(begin)

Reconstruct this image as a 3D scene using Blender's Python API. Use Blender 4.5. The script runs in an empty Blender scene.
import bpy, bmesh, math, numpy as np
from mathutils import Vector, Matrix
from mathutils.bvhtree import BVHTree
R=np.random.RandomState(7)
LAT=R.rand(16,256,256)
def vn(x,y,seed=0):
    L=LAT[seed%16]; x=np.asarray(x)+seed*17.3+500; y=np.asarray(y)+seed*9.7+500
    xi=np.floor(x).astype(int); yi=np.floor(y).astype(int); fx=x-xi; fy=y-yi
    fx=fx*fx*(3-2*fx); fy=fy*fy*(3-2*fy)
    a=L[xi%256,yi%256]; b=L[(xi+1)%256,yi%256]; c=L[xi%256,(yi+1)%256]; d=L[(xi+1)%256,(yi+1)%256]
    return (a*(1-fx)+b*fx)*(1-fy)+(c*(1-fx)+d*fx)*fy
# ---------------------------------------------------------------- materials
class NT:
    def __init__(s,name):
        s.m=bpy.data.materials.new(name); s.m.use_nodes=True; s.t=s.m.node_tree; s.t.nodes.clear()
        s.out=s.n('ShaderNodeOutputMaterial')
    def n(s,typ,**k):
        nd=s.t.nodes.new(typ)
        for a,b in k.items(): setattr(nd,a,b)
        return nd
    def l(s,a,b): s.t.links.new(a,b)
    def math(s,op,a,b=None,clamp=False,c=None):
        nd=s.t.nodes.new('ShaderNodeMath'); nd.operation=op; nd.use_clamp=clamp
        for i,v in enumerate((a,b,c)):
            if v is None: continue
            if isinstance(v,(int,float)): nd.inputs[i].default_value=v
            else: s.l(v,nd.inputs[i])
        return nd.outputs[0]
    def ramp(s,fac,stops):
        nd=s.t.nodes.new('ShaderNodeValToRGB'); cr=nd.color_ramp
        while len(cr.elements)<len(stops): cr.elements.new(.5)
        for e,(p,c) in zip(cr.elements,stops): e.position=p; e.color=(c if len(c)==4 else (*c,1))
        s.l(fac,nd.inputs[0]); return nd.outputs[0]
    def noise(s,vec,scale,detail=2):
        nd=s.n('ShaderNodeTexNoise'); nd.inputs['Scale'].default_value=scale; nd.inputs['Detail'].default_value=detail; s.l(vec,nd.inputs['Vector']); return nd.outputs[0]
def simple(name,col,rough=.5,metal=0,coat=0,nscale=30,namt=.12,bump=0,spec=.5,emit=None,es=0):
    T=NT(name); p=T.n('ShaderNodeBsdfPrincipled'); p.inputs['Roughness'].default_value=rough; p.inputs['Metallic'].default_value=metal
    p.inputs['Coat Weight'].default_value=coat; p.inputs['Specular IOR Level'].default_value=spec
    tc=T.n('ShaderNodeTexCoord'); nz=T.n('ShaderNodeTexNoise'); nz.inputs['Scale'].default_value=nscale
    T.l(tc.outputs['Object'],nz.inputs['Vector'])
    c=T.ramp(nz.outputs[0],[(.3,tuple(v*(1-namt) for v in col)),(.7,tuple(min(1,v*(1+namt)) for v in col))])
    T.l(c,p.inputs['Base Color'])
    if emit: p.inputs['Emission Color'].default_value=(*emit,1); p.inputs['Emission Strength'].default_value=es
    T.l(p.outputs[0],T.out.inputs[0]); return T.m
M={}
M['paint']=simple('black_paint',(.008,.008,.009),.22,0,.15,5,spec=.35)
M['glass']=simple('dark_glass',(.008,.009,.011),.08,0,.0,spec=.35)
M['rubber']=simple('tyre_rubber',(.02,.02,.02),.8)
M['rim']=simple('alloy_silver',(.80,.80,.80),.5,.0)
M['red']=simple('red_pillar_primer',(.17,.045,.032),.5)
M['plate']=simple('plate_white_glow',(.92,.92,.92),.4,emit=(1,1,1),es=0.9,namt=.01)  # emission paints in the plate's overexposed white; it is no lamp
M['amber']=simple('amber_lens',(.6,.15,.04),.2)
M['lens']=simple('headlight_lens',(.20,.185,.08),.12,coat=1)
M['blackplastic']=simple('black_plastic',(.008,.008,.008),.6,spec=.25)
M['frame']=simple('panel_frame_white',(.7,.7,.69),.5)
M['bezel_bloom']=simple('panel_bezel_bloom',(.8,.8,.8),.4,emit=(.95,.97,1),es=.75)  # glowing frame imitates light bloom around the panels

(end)

### Stated goal
Extract all of the data exactly as written.

### Worked answer
Reconstruct this image as a 3D scene using Blender's Python API. Use Blender 4.5. The script runs in an empty Blender scene.
import bpy, bmesh, math, numpy as np
from mathutils import Vector, Matrix
from mathutils.bvhtree import BVHTree
R=np.random.RandomState(7)
LAT=R.rand(16,256,256)
def vn(x,y,seed=0):
    L=LAT[seed%16]; x=np.asarray(x)+seed*17.3+500; y=np.asarray(y)+seed*9.7+500
    xi=np.floor(x).astype(int); yi=np.floor(y).astype(int); fx=x-xi; fy=y-yi
    fx=fx*fx*(3-2*fx); fy=fy*fy*(3-2*fy)
    a=L[xi%256,yi%256]; b=L[(xi+1)%256,yi%256]; c=L[xi%256,(yi+1)%256]; d=L[(xi+1)%256,(yi+1)%256]
    return (a*(1-fx)+b*fx)*(1-fy)+(c*(1-fx)+d*fx)*fy
# ---------------------------------------------------------------- materials
class NT:
    def __init__(s,name):
        s.m=bpy.data.materials.new(name); s.m.use_nodes=True; s.t=s.m.node_tree; s.t.nodes.clear()
        s.out=s.n('ShaderNodeOutputMaterial')
    def n(s,typ,**k):
        nd=s.t.nodes.new(typ)
        for a,b in k.items(): setattr(nd,a,b)
        return nd
    def l(s,a,b): s.t.links.new(a,b)
    def math(s,op,a,b=None,clamp=False,c=None):
        nd=s.t.nodes.new('ShaderNodeMath'); nd.operation=op; nd.use_clamp=clamp
        for i,v in enumerate((a,b,c)):
            if v is None: continue
            if isinstance(v,(int,float)): nd.inputs[i].default_value=v
            else: s.l(v,nd.inputs[i])
        return nd.outputs[0]
    def ramp(s,fac,stops):
        nd=s.t.nodes.new('ShaderNodeValToRGB'); cr=nd.color_ramp
        while len(cr.elements)<len(stops): cr.elements.new(.5)
        for e,(p,c) in zip(cr.elements,stops): e.position=p; e.color=(c if len(c)==4 else (*c,1))
        s.l(fac,nd.inputs[0]); return nd.outputs[0]
    def noise(s,vec,scale,detail=2):
        nd=s.n('ShaderNodeTexNoise'); nd.inputs['Scale'].default_value=scale; nd.inputs['Detail'].default_value=detail; s.l(vec,nd.inputs['Vector']); return nd.outputs[0]
def simple(name,col,rough=.5,metal=0,coat=0,nscale=30,namt=.12,bump=0,spec=.5,emit=None,es=0):
    T=NT(name); p=T.n('ShaderNodeBsdfPrincipled'); p.inputs['Roughness'].default_value=rough; p.inputs['Metallic'].default_value=metal
    p.inputs['Coat Weight'].default_value=coat; p.inputs['Specular IOR Level'].default_value=spec
    tc=T.n('ShaderNodeTexCoord'); nz=T.n('ShaderNodeTexNoise'); nz.inputs['Scale'].default_value=nscale
    T.l(tc.outputs['Object'],nz.inputs['Vector'])
    c=T.ramp(nz.outputs[0],[(.3,tuple(v*(1-namt) for v in col)),(.7,tuple(min(1,v*(1+namt)) for v in col))])
    T.l(c,p.inputs['Base Color'])
    if emit: p.inputs['Emission Color'].default_value=(*emit,1); p.inputs['Emission Strength'].default_value=es
    T.l(p.outputs[0],T.out.inputs[0]); return T.m
M={}
M['paint']=simple('black_paint',(.008,.008,.009),.22,0,.15,5,spec=.35)
M['glass']=simple('dark_glass',(.008,.009,.011),.08,0,.0,spec=.35)
M['rubber']=simple('tyre_rubber',(.02,.02,.02),.8)
M['rim']=simple('alloy_silver',(.80,.80,.80),.5,.0)
M['red']=simple('red_pillar_primer',(.17,.045,.032),.5)
M['plate']=simple('plate_white_glow',(.92,.92,.92),.4,emit=(1,1,1),es=0.9,namt=.01)  # emission paints in the plate's overexposed white; it is no lamp
M['amber']=simple('amber_lens',(.6,.15,.04),.2)
M['lens']=simple('headlight_lens',(.20,.185,.08),.12,coat=1)
M['blackplastic']=simple('black_plastic',(.008,.008,.008),.6,spec=.25)
M['frame']=simple('panel_frame_white',(.7,.7,.69),.5)
M['bezel_bloom']=simple('panel_bezel_bloom',(.8,.8,.8),.4,emit=(.95,.97,1),es=.75)  # glowing frame imitates light bloom around the panels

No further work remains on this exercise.